Avec les stars envisagées au départ, le film aurait peut-être été un succès. Mais c’est son côté « film malade » qui en fait tout le charme aujourd’hui.
Hâte de le revoir en salles!
Il faudrait faire une serie d’articles sur ces realisateurs qui se sont fait bouffer par Star-Wars: Carpenter, Freikin, Milius, Cimino…
En voila deja 4 qui ont le droit d’avoir une dent contre Lucas/Speilberg et la bien-pensance d’hollywwod
La chute de Cimino n’a pas grand chose à voir avec le duo Lucas/Speilberg. Heaven’s Gate était déjà un échec avant même d’être sorti compte tenu des dépassements de budgets et des difficultés financières que traversaient déjà United Artists. D’autant que Cimino a ensuite réaliser Year of The Dragon qui fut aussi un flop mais principalement dû aux protestations de la population asiatique.

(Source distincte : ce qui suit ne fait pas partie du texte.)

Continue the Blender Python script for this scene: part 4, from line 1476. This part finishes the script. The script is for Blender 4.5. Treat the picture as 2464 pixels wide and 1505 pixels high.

Mouais je pense quand même que le phénomène Star Wars a planté le décor pour les mentalités et les gpûts du public pour les années qui suivirent. Le rajeunissement du public en salles et l’envie de voir des films d’évasion étaient bien là au moment de la sortie de la Porte du paradis et ca n’a certainement pas aidé la carrière du film, qui était quand même à total contre courant de ce que le public avait envie de voir à ce moment là.
Bon après, dire que Spielberg et Lucas sont les fossoyeurs du « Nouvel Hollywood », je pense que c’est aussi erroné et caricatural que de prétendre l’exact opposé. La réalité est forcément bien plus complexe.